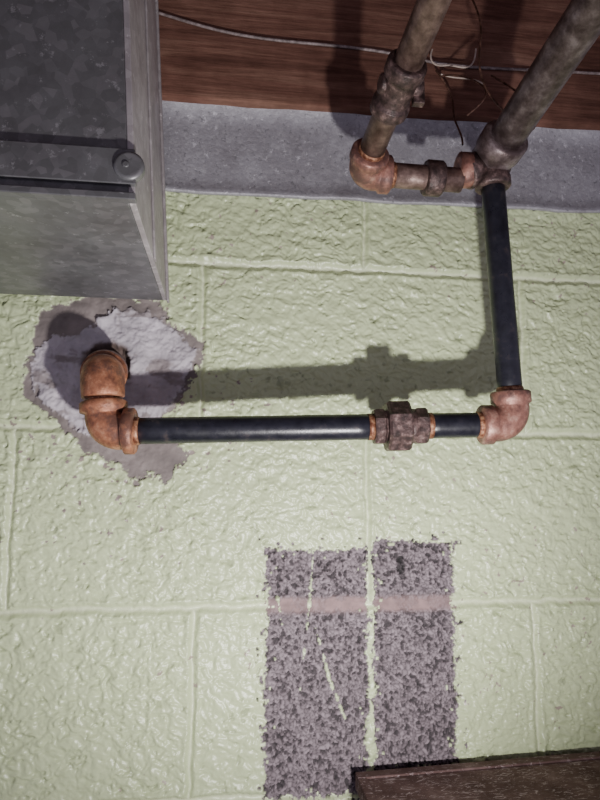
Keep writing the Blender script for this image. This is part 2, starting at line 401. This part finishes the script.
co=np.stack([X,Y,Z],-1).astype(np.float32).reshape(-1)
me=bpy.data.meshes.new('wall_back'); me.vertices.add(nx*nz); me.vertices.foreach_set('co',co)
ii=np.arange(nz-1)[:,None]*nx+np.arange(nx-1)[None,:]
q=np.stack([ii,ii+1,ii+nx+1,ii+nx],-1).reshape(-1).astype(np.int32); nf=(nx-1)*(nz-1)
me.loops.add(nf*4); me.loops.foreach_set('vertex_index',q)
me.polygons.add(nf); me.polygons.foreach_set('loop_start',np.arange(nf,dtype=np.int32)*4)
me.polygons.foreach_set('use_smooth',np.ones(nf,bool)); me.update(calc_edges=True)
at=me.color_attributes.new('tone','FLOAT_COLOR','POINT')
at.data.foreach_set('color',np.concatenate([c,np.ones(c.shape[:2]+(1,))],-1).astype(np.float32).reshape(-1))
at2=me.attributes.new('rough','FLOAT','POINT'); at2.data.foreach_set('value',np.clip(.33+.5*np.maximum(bare,mo),0,1).astype(np.float32).reshape(-1))
M_wall,nt,bs=newmat('painted_block')
a=N(nt,'ShaderNodeAttribute'); a.attribute_name='tone'; L(nt,a.outputs['Color'],bs.inputs['Base Color'])
a=N(nt,'ShaderNodeAttribute'); a.attribute_name='rough'; L(nt,a.outputs['Fac'],bs.inputs['Roughness'])
n=noise(nt,260,4,.6,coords(nt)); bump(nt,bs,n.outputs[0],.3,.0012)
me.materials.append(M_wall)
o=bpy.data.objects.new('wall_back',me); scn.collection.objects.link(o)

# ------------------------------------------------------------------ lights
l=bpy.data.lights.new('phone_torch','SPOT'); l.energy=24; l.shadow_soft_size=.013; l.color=(1,.97,.95)
l.spot_size=radians(130); l.spot_blend=1
lo=bpy.data.objects.new('phone_torch',l); lo.location=(.395,-.5,-.09); scn.collection.objects.link(lo)
lo.rotation_euler=(V((.30,0,.21))-V(lo.location)).to_track_quat('-Z','Y').to_euler()
w=bpy.data.worlds.new('world'); scn.world=w; w.use_nodes=True
w.node_tree.nodes['Background'].inputs[0].default_value=(.88,.80,1,1); w.node_tree.nodes['Background'].inputs[1].default_value=.44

┄┄┄┄┄┄┄┄┄┄┄┄┄┄┄┄┄┄┄┄

**Exercise requirements**
Write out the material above again, word for word, minus its pictures.

**Written response**
Keep writing the Blender script for this image. This is part 2, starting at line 401. This part finishes the script.
co=np.stack([X,Y,Z],-1).astype(np.float32).reshape(-1)
me=bpy.data.meshes.new('wall_back'); me.vertices.add(nx*nz); me.vertices.foreach_set('co',co)
ii=np.arange(nz-1)[:,None]*nx+np.arange(nx-1)[None,:]
q=np.stack([ii,ii+1,ii+nx+1,ii+nx],-1).reshape(-1).astype(np.int32); nf=(nx-1)*(nz-1)
me.loops.add(nf*4); me.loops.foreach_set('vertex_index',q)
me.polygons.add(nf); me.polygons.foreach_set('loop_start',np.arange(nf,dtype=np.int32)*4)
me.polygons.foreach_set('use_smooth',np.ones(nf,bool)); me.update(calc_edges=True)
at=me.color_attributes.new('tone','FLOAT_COLOR','POINT')
at.data.foreach_set('color',np.concatenate([c,np.ones(c.shape[:2]+(1,))],-1).astype(np.float32).reshape(-1))
at2=me.attributes.new('rough','FLOAT','POINT'); at2.data.foreach_set('value',np.clip(.33+.5*np.maximum(bare,mo),0,1).astype(np.float32).reshape(-1))
M_wall,nt,bs=newmat('painted_block')
a=N(nt,'ShaderNodeAttribute'); a.attribute_name='tone'; L(nt,a.outputs['Color'],bs.inputs['Base Color'])
a=N(nt,'ShaderNodeAttribute'); a.attribute_name='rough'; L(nt,a.outputs['Fac'],bs.inputs['Roughness'])
n=noise(nt,260,4,.6,coords(nt)); bump(nt,bs,n.outputs[0],.3,.0012)
me.materials.append(M_wall)
o=bpy.data.objects.new('wall_back',me); scn.collection.objects.link(o)

# ------------------------------------------------------------------ lights
l=bpy.data.lights.new('phone_torch','SPOT'); l.energy=24; l.shadow_soft_size=.013; l.color=(1,.97,.95)
l.spot_size=radians(130); l.spot_blend=1
lo=bpy.data.objects.new('phone_torch',l); lo.location=(.395,-.5,-.09); scn.collection.objects.link(lo)
lo.rotation_euler=(V((.30,0,.21))-V(lo.location)).to_track_quat('-Z','Y').to_euler()
w=bpy.data.worlds.new('world'); scn.world=w; w.use_nodes=True
w.node_tree.nodes['Background'].inputs[0].default_value=(.88,.80,1,1); w.node_tree.nodes['Background'].inputs[1].default_value=.44